Job:
Write out the material again exactly, please, and omit the pictures.

Supplied data:
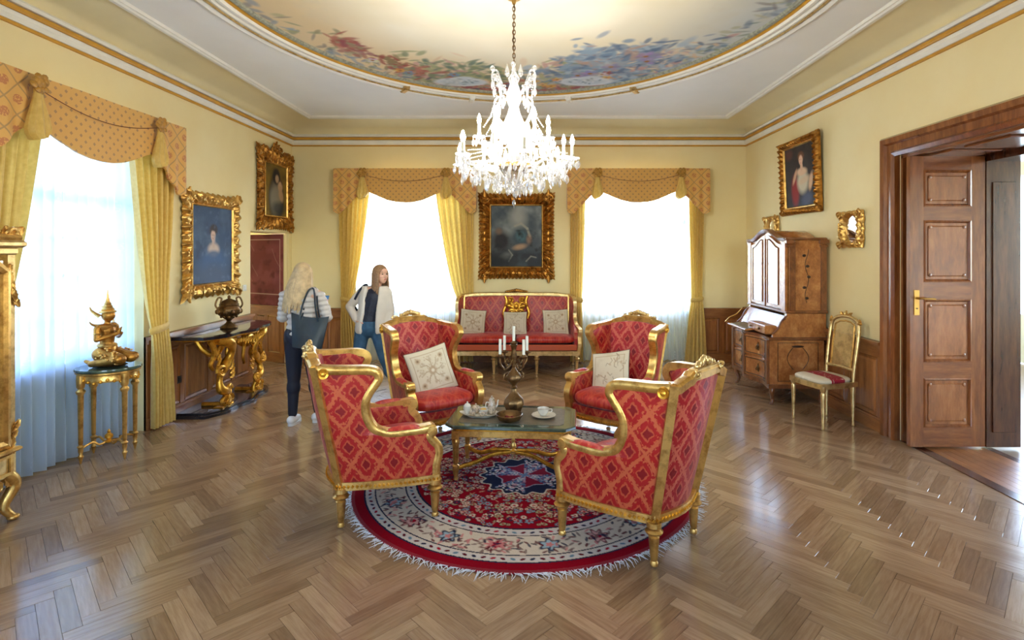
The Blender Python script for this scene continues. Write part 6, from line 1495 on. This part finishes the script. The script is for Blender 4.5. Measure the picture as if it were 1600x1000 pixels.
MB().box((0, .012, 1.08), (2*hw-.06, .02, 1.3)).build('back', 'gold_pale', vt, smooth=False)
MB().box((0, dp/2+.01, .455), (2*hw+.03, dp+.04, .03), bev=.01).build('waist_moulding', 'gold', vt)
MB().box((0, dp/2+.01, 1.78), (2*hw+.06, dp+.07, .05), bev=.015).box((0, dp/2, 1.735), (2*hw+.01, dp+.02, .05), bev=.01).build('cornice', 'gold_pale', vt)
ap_ = MB()
for k in range(-7, 8): leaf(ap_, (k*.07, .28), -PI/2+k*.1, .07, .03, dp+.0)
ap_.build('carved_apron', 'gold', vt)
for s in (-1, 1):
    dr = MB().sweep([(s*.27-.225, dp-.01, .50), (s*.27+.225, dp-.01, .50), (s*.27+.225, dp-.01, 1.60), (s*.27+.12, dp-.01, 1.68), (s*.27-.12, dp-.01, 1.68), (s*.27-.225, dp-.01, 1.60)], [(-.025, -.012), (-.025, .016), (0, .024), (.025, .016), (.025, -.012)], (0, 1, 0), closed=True).build('door', 'gold', vt, smooth=False)
    MB().box((s*.27, dp-.012, 1.09), (.43, .005, 1.17)).build('door_glass', 'pane', dr, smooth=False)
for z in (.85, 1.25): MB().box((0, dp/2, z), (2*hw-.1, dp-.08, .008)).build('shelf', 'pane', vt, smooth=False)
cr = MB()
cr.tube(spl([(-hw-.02, dp, 1.82), (-.4, dp, 1.83), (-.25, dp, 1.90), (0, dp, 1.97), (.25, dp, 1.90), (.4, dp, 1.83), (hw+.02, dp, 1.82)], 8), .025, 8)
for s in (-1, 1): scroll(cr, (s*(hw-.03), 1.84), .045, 1.2, 0, s, .015, dp+.0); leaf(cr, (s*(hw-.05), 1.82), PI/2-s*1.0, .13, .035, dp); leaf(cr, (s*(hw-.08), 1.82), PI/2-s*.2, .08, .03, dp); leaf(cr, (s*.3, 1.86), PI/2+s*.3, .12, .03, dp)
for a in (-.6, 0, .6): leaf(cr, (0, 1.93), PI/2+a, .14, .04, dp)
cr.build('crest', 'gold', vt)
# ================================================================== FIGURES
def hand(mb, w, d, palm, side, curl=.5, s=1.0):
    """w wrist point, d direction of the hand, palm normal (towards the palm), side: direction of the thumb"""
    w = Vector(w); d = Vector(d).normalized(); side = Vector(side); side = (side-d*side.dot(d)).normalized(); pn = Vector(palm); pn = (pn-d*pn.dot(d)-side*pn.dot(side)).normalized()
    for k in (-1, -.35, .35, 1): mb.cap(w+side*k*.012*s, w+d*.075*s+side*k*.030*s, .013*s, .0115*s, 8)
    for k, L_ in zip((1, .33, -.33, -1), (.068, .078, .072, .056)):
        p = w+d*.08*s+side*k*.029*s; dr = (d+side*k*.12).normalized(); c = curl*.6
        for j, f in enumerate((.42, .32, .26)):
            q_ = p+dr*L_*f*s; mb.cap(p, q_, (.0092-.0008*j)*s, (.0086-.0008*j)*s, 8); p = q_; dr = (dr*math.cos(c)+pn*math.sin(c)).normalized()
    p = w+d*.022*s+side*.022*s; dr = (d*.6+side*.75+pn*.25).normalized()
    for L_ in (.036, .030, .024): q_ = p+dr*L_*s; mb.cap(p, q_, .0115*s, .0095*s, 8); p = q_; dr = (dr*.8+d*.45+pn*.2*curl).normalized()
def head(mb, c, yaw, pitch=0, s=1.0):
    """c centre of the head, face along local -y rotated"""
    m = Matrix.Translation(c) @ Matrix.Rotation(yaw, 4, 'Z') @ Matrix.Rotation(pitch, 4, 'X') @ Matrix.Scale(s, 4); m3 = m.to_3x3()
    def B(p, r): mb.ball(m @ Vector(p), r, 14, m3, 10)
    B((0, .012, .028), (.074, .092, .082)); B((0, -.012, -.02), (.064, .074, .085)); B((0, -.038, -.078), (.036, .038, .030)); B((0, -.03, -.06), (.050, .052, .042))
    for x in (-1, 1): B((x*.036, -.052, -.022), (.022, .022, .024)); B((x*.028, -.068, .022), (.022, .012, .008)); B((x*.074, .012, -.005), (.010, .018, .030))
    B((0, -.086, -.012), (.0105, .018, .026)); B((0, -.094, -.026), (.014, .014, .011)); B((0, -.080, -.056), (.022, .012, .010)); B((0, -.084, .045), (.045, .012, .03))
    return m
def face_bits(m, par, mi):
    for x in (-1, 1):
        MB().ball((m @ Vector((x*.028, -.078, .005))), (.011, .007, .006), 10, m.to_3x3()).build('eye', 'eye', par)
        MB().ball((m @ Vector((x*.028, -.083, .026))), (.017, .005, .003), 10, m.to_3x3()).build('eyebrow', 'hair_brown', par)
    MB().ball((m @ Vector((0, -.090, -.055))), (.019, .007, .006), 10, m.to_3x3()).build('lips', 'lip', par)
    for o in list(par.children):
        if o.name.split('.')[0] in ('eye', 'eyebrow', 'lips') and o.get('done') is None: o.matrix_parent_inverse = mi; o['done'] = 1; del o['done']
def hairpiece(name, m, mat, par, length, spread, seed, fringe_open=0, fall=None):
    """cap plus many hanging locks"""
    q = random.Random(seed); mb = MB(); m3 = m.to_3x3()
    mb.ball(m @ Vector((0, .020, .036)), (.086, .100, .090), 18, m3, 12); mb.ball(m @ Vector((0, .05, -.02)), (.080, .066, .10), 16, m3, 10)
    for k in range(60):
        a = lerp(-PI*.5-1.15+fringe_open*0, PI*.5+1.15, k/59)   # from left temple round the back to right temple; 0 = back
        a = lerp(-2.25, 2.25, k/59)
        bx, by = math.sin(a)*.078, .015+math.cos(a)*.088
        L_ = length*(.82+.3*q.random()); o = Vector((bx, by, .03)); pts = [m @ (Vector((bx*.6, by*.6+.005, .095))), m @ o]
        dn = fall or Vector((0, 0, -1)); out = (m3 @ Vector((math.sin(a), math.cos(a), 0))).normalized()
        p = m @ o
        for j in range(1, 6): p2 = p+dn*L_*j/5+out*(spread*math.sin(j/5*PI*.6)+.002*math.sin(j+k*.5)); pts.append(p2)
        mb.tube(spl(pts, 3), lambda t_: .016*(1-.72*t_**2)*(1 if t_ > .05 else .6), 6)
    return mb.build(name, mat, par)
def skinobj(mb, name, mat, par=None, vox=.009, sm_=4): o = mb.build(name, mat, par, auto=False); remesh(o, vox, sm_); return o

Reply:
The Blender Python script for this scene continues. Write part 6, from line 1495 on. This part finishes the script. The script is for Blender 4.5. Measure the picture as if it were 1600x1000 pixels.
MB().box((0, .012, 1.08), (2*hw-.06, .02, 1.3)).build('back', 'gold_pale', vt, smooth=False)
MB().box((0, dp/2+.01, .455), (2*hw+.03, dp+.04, .03), bev=.01).build('waist_moulding', 'gold', vt)
MB().box((0, dp/2+.01, 1.78), (2*hw+.06, dp+.07, .05), bev=.015).box((0, dp/2, 1.735), (2*hw+.01, dp+.02, .05), bev=.01).build('cornice', 'gold_pale', vt)
ap_ = MB()
for k in range(-7, 8): leaf(ap_, (k*.07, .28), -PI/2+k*.1, .07, .03, dp+.0)
ap_.build('carved_apron', 'gold', vt)
for s in (-1, 1):
    dr = MB().sweep([(s*.27-.225, dp-.01, .50), (s*.27+.225, dp-.01, .50), (s*.27+.225, dp-.01, 1.60), (s*.27+.12, dp-.01, 1.68), (s*.27-.12, dp-.01, 1.68), (s*.27-.225, dp-.01, 1.60)], [(-.025, -.012), (-.025, .016), (0, .024), (.025, .016), (.025, -.012)], (0, 1, 0), closed=True).build('door', 'gold', vt, smooth=False)
    MB().box((s*.27, dp-.012, 1.09), (.43, .005, 1.17)).build('door_glass', 'pane', dr, smooth=False)
for z in (.85, 1.25): MB().box((0, dp/2, z), (2*hw-.1, dp-.08, .008)).build('shelf', 'pane', vt, smooth=False)
cr = MB()
cr.tube(spl([(-hw-.02, dp, 1.82), (-.4, dp, 1.83), (-.25, dp, 1.90), (0, dp, 1.97), (.25, dp, 1.90), (.4, dp, 1.83), (hw+.02, dp, 1.82)], 8), .025, 8)
for s in (-1, 1): scroll(cr, (s*(hw-.03), 1.84), .045, 1.2, 0, s, .015, dp+.0); leaf(cr, (s*(hw-.05), 1.82), PI/2-s*1.0, .13, .035, dp); leaf(cr, (s*(hw-.08), 1.82), PI/2-s*.2, .08, .03, dp); leaf(cr, (s*.3, 1.86), PI/2+s*.3, .12, .03, dp)
for a in (-.6, 0, .6): leaf(cr, (0, 1.93), PI/2+a, .14, .04, dp)
cr.build('crest', 'gold', vt)
# ================================================================== FIGURES
def hand(mb, w, d, palm, side, curl=.5, s=1.0):
    """w wrist point, d direction of the hand, palm normal (towards the palm), side: direction of the thumb"""
    w = Vector(w); d = Vector(d).normalized(); side = Vector(side); side = (side-d*side.dot(d)).normalized(); pn = Vector(palm); pn = (pn-d*pn.dot(d)-side*pn.dot(side)).normalized()
    for k in (-1, -.35, .35, 1): mb.cap(w+side*k*.012*s, w+d*.075*s+side*k*.030*s, .013*s, .0115*s, 8)
    for k, L_ in zip((1, .33, -.33, -1), (.068, .078, .072, .056)):
        p = w+d*.08*s+side*k*.029*s; dr = (d+side*k*.12).normalized(); c = curl*.6
        for j, f in enumerate((.42, .32, .26)):
            q_ = p+dr*L_*f*s; mb.cap(p, q_, (.0092-.0008*j)*s, (.0086-.0008*j)*s, 8); p = q_; dr = (dr*math.cos(c)+pn*math.sin(c)).normalized()
    p = w+d*.022*s+side*.022*s; dr = (d*.6+side*.75+pn*.25).normalized()
    for L_ in (.036, .030, .024): q_ = p+dr*L_*s; mb.cap(p, q_, .0115*s, .0095*s, 8); p = q_; dr = (dr*.8+d*.45+pn*.2*curl).normalized()
def head(mb, c, yaw, pitch=0, s=1.0):
    """c centre of the head, face along local -y rotated"""
    m = Matrix.Translation(c) @ Matrix.Rotation(yaw, 4, 'Z') @ Matrix.Rotation(pitch, 4, 'X') @ Matrix.Scale(s, 4); m3 = m.to_3x3()
    def B(p, r): mb.ball(m @ Vector(p), r, 14, m3, 10)
    B((0, .012, .028), (.074, .092, .082)); B((0, -.012, -.02), (.064, .074, .085)); B((0, -.038, -.078), (.036, .038, .030)); B((0, -.03, -.06), (.050, .052, .042))
    for x in (-1, 1): B((x*.036, -.052, -.022), (.022, .022, .024)); B((x*.028, -.068, .022), (.022, .012, .008)); B((x*.074, .012, -.005), (.010, .018, .030))
    B((0, -.086, -.012), (.0105, .018, .026)); B((0, -.094, -.026), (.014, .014, .011)); B((0, -.080, -.056), (.022, .012, .010)); B((0, -.084, .045), (.045, .012, .03))
    return m
def face_bits(m, par, mi):
    for x in (-1, 1):
        MB().ball((m @ Vector((x*.028, -.078, .005))), (.011, .007, .006), 10, m.to_3x3()).build('eye', 'eye', par)
        MB().ball((m @ Vector((x*.028, -.083, .026))), (.017, .005, .003), 10, m.to_3x3()).build('eyebrow', 'hair_brown', par)
    MB().ball((m @ Vector((0, -.090, -.055))), (.019, .007, .006), 10, m.to_3x3()).build('lips', 'lip', par)
    for o in list(par.children):
        if o.name.split('.')[0] in ('eye', 'eyebrow', 'lips') and o.get('done') is None: o.matrix_parent_inverse = mi; o['done'] = 1; del o['done']
def hairpiece(name, m, mat, par, length, spread, seed, fringe_open=0, fall=None):
    """cap plus many hanging locks"""
    q = random.Random(seed); mb = MB(); m3 = m.to_3x3()
    mb.ball(m @ Vector((0, .020, .036)), (.086, .100, .090), 18, m3, 12); mb.ball(m @ Vector((0, .05, -.02)), (.080, .066, .10), 16, m3, 10)
    for k in range(60):
        a = lerp(-PI*.5-1.15+fringe_open*0, PI*.5+1.15, k/59)   # from left temple round the back to right temple; 0 = back
        a = lerp(-2.25, 2.25, k/59)
        bx, by = math.sin(a)*.078, .015+math.cos(a)*.088
        L_ = length*(.82+.3*q.random()); o = Vector((bx, by, .03)); pts = [m @ (Vector((bx*.6, by*.6+.005, .095))), m @ o]
        dn = fall or Vector((0, 0, -1)); out = (m3 @ Vector((math.sin(a), math.cos(a), 0))).normalized()
        p = m @ o
        for j in range(1, 6): p2 = p+dn*L_*j/5+out*(spread*math.sin(j/5*PI*.6)+.002*math.sin(j+k*.5)); pts.append(p2)
        mb.tube(spl(pts, 3), lambda t_: .016*(1-.72*t_**2)*(1 if t_ > .05 else .6), 6)
    return mb.build(name, mat, par)
def skinobj(mb, name, mat, par=None, vox=.009, sm_=4): o = mb.build(name, mat, par, auto=False); remesh(o, vox, sm_); return o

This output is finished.